Из популярного изложения научных концепций под гнетом ускоряющегося темпа развития науки в XIX веке выделяется такой новый жанр литературных произведений как научная фантастика. Ж. Верн первым использовал этот жанр сознательно, распространив его на все свое творчество. У Ж. Верна научная фантастика служит исключительно пропаганде и популяризации науки как могущественной силы. Г. Уэллс создал синтетический научно-фантастический роман, где сплавлены воедино все основные виды литературной фантастики, и таким образом связал принцип научности с традицией художественной фантастики в мировой литературе.

Наибольшей популярностью жанр научной фантастики пользовался с конца XIX до второй половины XX века. Авторами произведений были не только литераторы, но и ученые, распространявшие таким образом свои научные взгляды в широкую общественность. Среди наиболее знаменитых ученых-писателей можно назвать К.Э. Циолковского, Я.И. Перельмана, И.А. Ефремова, Б.В. Ляпунова, М. Гарднера, А. Азимова, С. Гулда, К. Фламмарион.

Однако каким бы легким языком не были написаны книги научного и научно-популярного содержания, они многим тяжелы в восприятии по причине объемности. Поэтому еще один метод популяризации прочно занял свое место. Это научная журналистика. Наибольшей популярностью этот жанр пользовался с конца XIX до середины ХХ веков.

Развитие техники ХХ века позволило использовать новые методы для популяризации науки. Один из них - это художественные фильмы и телевизионные программы. Данный метод объединяет в себе не только наглядность и зрелищность, но и доступность восприятия. Можно выделить документальные и образовательные фильмы, главная функция которых именно обучающая. Также важно отметить документальные фильмы и циклы программ на телевидении. Причем нужно подчеркнуть, что важную роль в популярности программ сыграли ведущие – ученые. Кроме отдельных телевизионных фильмов и программ существуют научно – популярные каналы, специализирующиеся именно на программах подобного жанра.

Однако, несмотря на достаточно высокий уровень популярности некоторых познавательных передач и каналов, данный жанр телевизионных программ нуждается в особом внимании и материальной поддержки со стороны не только руководства каналов, но и государства. Говоря о правительственной поддержке научно-популярного телевидения за рубежом, важно отметить, что выделение прямых государственных субсидий не является характерной практикой финансирования вещания; вместе с тем в развитых странах мира создана база для функционирования общественного телевидения, инициатором развития которого выступает именно государство, формируя общественный совет, состоящий из авторитетных экспертов, поддерживая введение индивидуальной абонентской платы за просмотр общественных каналов и налагая на общественных вещателей ряд обязательств.[36]

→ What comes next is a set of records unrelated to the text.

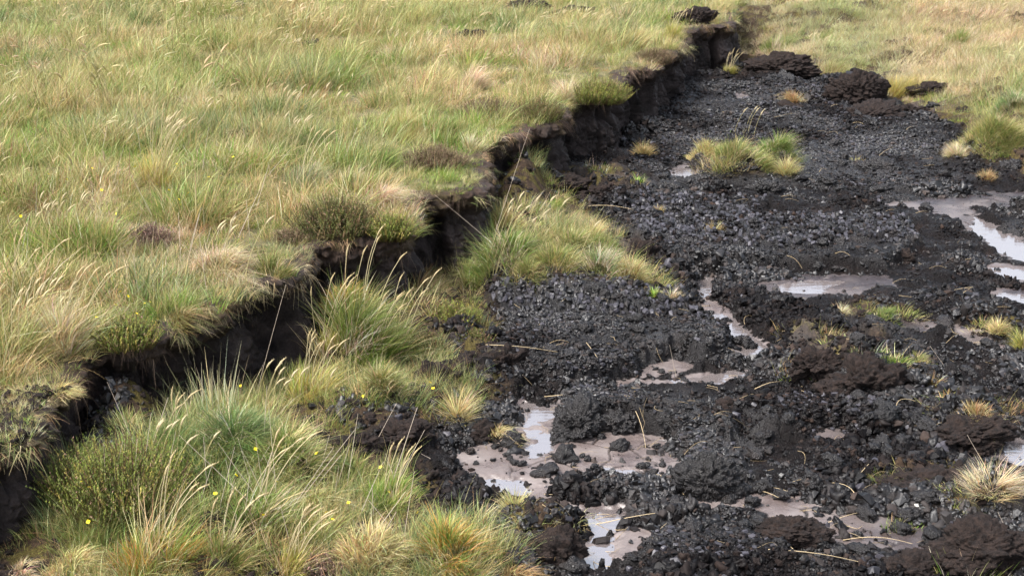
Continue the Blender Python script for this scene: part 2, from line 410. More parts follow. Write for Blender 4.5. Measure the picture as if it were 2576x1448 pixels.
NR, NC = 1900, 900
X, Y = fan(NR, NC, 2.4, 22.0, R(24))
X = X.ravel(); Y = Y.ravel()
up_d = sdist(X, Y, UP)
keep = up_d < 0.35
WL = -0.012                                   # water level
x = X[keep]; y = Y[keep]
def floor_detail(x, y):
    jx = 0.035 * (fbm(x, y, 9, 3, 21) - 0.5) * 2; jy = 0.05 * (fbm(x, y, 9, 3, 22) - 0.5) * 2
    jx += 0.012 * (vn(x * 60, y * 60, 23) - 0.5) * 2; jy += 0.012 * (vn(x * 60, y * 60, 24) - 0.5) * 2
    mud = np.zeros_like(x); nz_ = (0.06 + .07 * sst(4.5, 7, y)) * (fbm(x, y, 14, 4, 25, .6) - 0.46 - .03 * sst(5, 7, y))
    mudc = np.zeros_like(x)
    for P in MUD:
        q_ = sdbox(x + jx, y + jy, P) + nz_; mud = np.maximum(mud, sst(-0.035, 0.004, q_)); mudc = np.maximum(mudc, sst(0.002, 0.012, q_))
    wat = np.zeros_like(x); nw_ = 0.07 * (fbm(x * .7, y * 1.6, 16, 4, 26, .6) - 0.5)
    for _, P in WATER: wat = np.maximum(wat, sst(-0.035, 0.02, sdbox(x + jx * 0.6, y + jy * 0.6, P) + nw_))
    band = np.zeros_like(x)
    for P in BANDS: band = np.maximum(band, sst(-0.01, 0.06, sdbox(x + jx * 0.3, y + jy * 0.3, P)))
    low = sdbox(x + jx, y + jy, LOWG, 1.0); rt = sdbox(x + jx, y + jy, RIGHT, 1.0)
    grassy = np.maximum(sst(-0.06, 0.03, low), sst(-0.05, 0.05, rt))
    slab = np.zeros_like(x); sm = np.zeros_like(x)
    for P, h in SLABS:
        s_ = sst(-0.01, 0.025, sdbox(x + jx * 0.6, y + jy * 0.6, P)); slab = np.maximum(slab, s_ * h); sm = np.maximum(sm, s_)
    z = Fc(x, y)
    mound = np.zeros_like(x)
    for cx, cy, rx, ry, h in _M: mound = np.maximum(mound, np.exp(-(((x - cx) / rx) ** 2 + ((y - cy) / ry) ** 2) * 1.4))
    open_ = (1 - mud) 
    rough = open_ * (0.6 + 0.4 * sst(0.35, 0.6, fbm(x, y, 3, 2, 31)))
    # blocks of cracked peat
    wx = x + 0.004 * (vn(x * 90, y * 90, 41) - 0.5) ; wy = y + 0.004 * (vn(x * 90, y * 90, 42) - 0.5)
    f1, f2, r, ox, oy = worley(wx * (1 + .0 * band), wy * 0.85, 46, 51)
    b1, b2, br_, bxo, byo = worley(wx * 1.5, wy * 0.55, 40, 57)
    ribs = sst(0.03, 0.3, b2 - b1) * (0.55 + 0.45 * br_ + .5 * bxo * (br_ - .5))
    e = sst(0.01, 0.16, f2 - f1)
    tl2 = _h(np.floor(r * 9999), np.floor(r * 777), 3)
    blk = e * (0.6 + 0.4 * r + 1.1 * (ox * (r - 0.5) + oy * (tl2 - 0.75)))
    g1, g2, r2, px_, py_ = worley(wx, wy, 19, 61)
    lump = np.sqrt(np.clip(1 - g1 * g1 * 1.6, 0, 1)) * (0.3 + 0.7 * r2)
    g1, g2, r2b, _, _ = worley(wx, wy, 7.5, 66)
    biglump = np.sqrt(np.clip(1 - g1 * g1 * 2.2, 0, 1)) * np.clip(r2b - .45, 0, 1) * 1.6
    h1, h2, r3, hx, hy = worley(wx, wy, 88, 71)
    crumb = sst(0.0, 0.3, h2 - h1) * (0.3 + 0.7 * r3 + 0.8 * (hx * (r3 - .5) + hy * (1 - r3)))
    pile = sst(0.45, 0.75, fbm(x, y, 5, 3, 81))
    amp = rough * (1 - 0.5 * grassy) * (0.55 + 0.45 * sst(0.4, 0.6, fbm(x, y, 1.6, 2, 83)))
    d = amp * (1 - band) * (0.014 * blk * (0.35 + 0.9 * sm) + (0.038 * lump * pile + 0.055 * biglump) * (1 - sm) + 0.009 * crumb * (1 - .6 * sm) + 0.020 * (pile - 0.4)) + band * open_ * (0.015 * ribs + 0.014)
    d *= 1 + 0.7 * sst(5, 9, y)
    d += 0.012 * (fbm(x, y, 22, 3, 91) - 0.5) * (0.4 + open_) + 0.02 * (fbm(x, y, 9, 3, 94, .6) - .5) * open_
    z = z + d + slab * (1 - mud)
    # mud flats: level, cracked
    c1, c2, cr_, _, _ = worley(x + 0.03 * vn(x * 20, y * 20, 5), y + 0.03 * vn(x * 20, y * 20, 6), 7.5, 101)
    crack = (1 - sst(0.015, 0.05, c2 - c1)) * sst(0.48, 0.6, fbm(x, y, 3.5, 2, 7)) * mud
    z = np.where(open_ > .5, np.maximum(z, 0.012 + .3 * (z - .012)), z)
    z = z * (1 - mud) + mud * (0.0125 + 0.004 * (fbm(x, y, 30, 3, 92) - 0.5) + 0.006 * (fbm(x, y, 6, 2, 93) - 0.5)) - 0.006 * crack
    z = z - wat * mud * 0.0135
    mud = mudc * (1 - sst(.019, .025, z))
    moss = np.clip(sst(0.52, 0.62, fbm(x, y, 20, 4, 111, .65)) * (np.maximum(grassy, 0.9 * sst(0.35, 0.6, mound))), 0, 1) * (1 - mud)
    turf = np.clip(np.maximum(grassy, sst(0.25, 0.6, mound) * (0.35 + 0.65 * sst(0.4, 0.6, fbm(x, y, 7, 3, 121)))), 0, 1) * (1 - mud)
    gloss = np.clip(np.maximum(band, .75 * sm) * .8 + .9 * sst(.52, .68, fbm(x, y, 2.3, 3, 151)) - .5 * sst(.5, .65, fbm(x, y, 3.3, 3, 152)), 0, 1)
    grey = np.clip(mud * (.35 + .65 * sst(0.40, 0.6, fbm(x, y, 4, 4, 131))) * sst(0.7, 1.2, x), 0, 1)
    return z, mud, turf, moss, crack, grey, gloss
z, mud, turf, moss, crack, grey, gloss = floor_detail(x, y)
ud = up_d[keep]
z = z - 0.04 * sst(-0.02, 0.1, ud)
V = np.zeros((len(X), 3)); V[:, 0] = X; V[:, 1] = Y; V[keep, 2] = z
A = {}
for k, v in (('mud', mud), ('turf', turf), ('moss', moss), ('crack', crack), ('grey', grey), ('gloss', gloss)):
    a = np.zeros(len(X)); a[keep] = v; A[k] = a
F_ = grid_faces(NR, NC, keep)
V, F_, A = compact(V, F_, A)
o = mesh_np('peat_ground', V, F_, M_FLOOR, attrs=A); tag(o, 'wet black peat floor of the cutting with pinkish mud', 'ground', kind='structure')

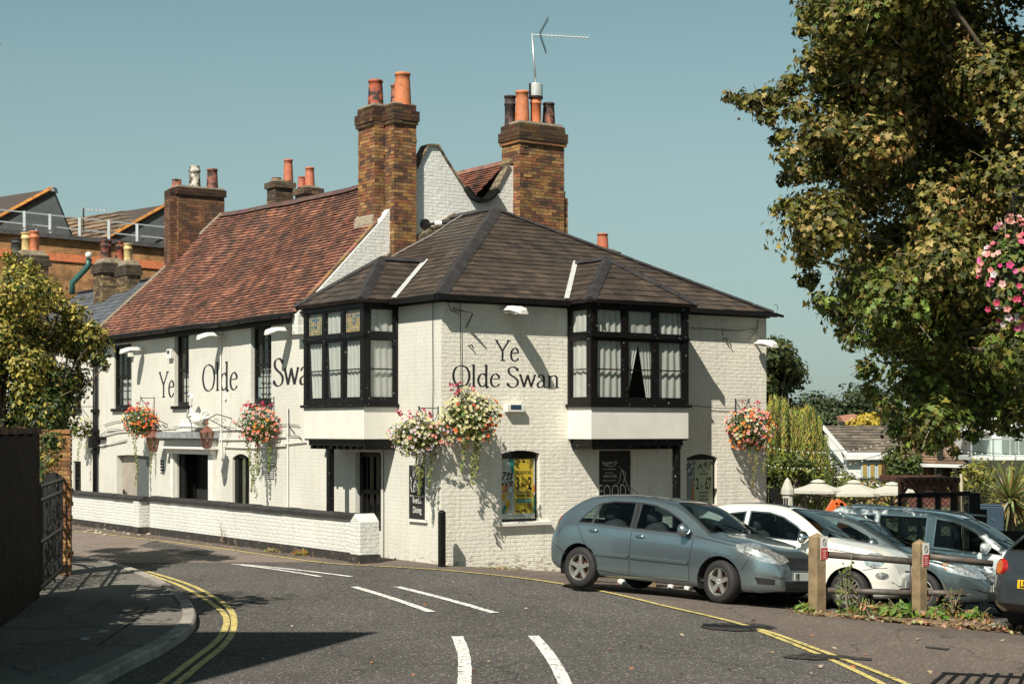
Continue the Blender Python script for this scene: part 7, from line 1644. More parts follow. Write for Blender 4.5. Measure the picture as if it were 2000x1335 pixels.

Не менее важную роль в популяризации играют научно-популярные художественные фильмы, являющиеся экранизациями книг этого жанра. Именно экранизация позволила еще больше расширить спектр целевой аудитории при популяризации науки.

Наиболее молодой и, наверное, наиболее перспективный метод популяризации науки это интернет. Современная молодежь не будет читать «бумажные» книги или смотреть научно – популярные программы по телевизору. Им интереснее и ближе читать электронные книги и смотреть те же программы по интернету. Это дает им возможность не только делать это в удобное для них время, но и обсуждать полученные сведения на форумах и различных соцсетях. Многие прогрессивные журналы имеют свои официальные сайты, на которых можно не только получать информацию, обмениваться мнениями, но и задавать специалистам интересующие вопросы. Также многие музеи имеют свои интернет ресурсы, что позволяет им проводить он-лайн экскурсии. Очень популярными являются электронные библиотеки. Многие крупные библиотеки мира создают не только свои электронные каталоги, но и открывают доступ к оцифрованным книгам. Увеличивается число специализированных научно - популярных сайтов. Журнал Scientific American опубликовал список 50 лучших научно – популярных и технических сайтов Интернета, победителей ежегодного редакционного приза Science and Technology Wed Awards. Также есть специализированные сайты для школьников.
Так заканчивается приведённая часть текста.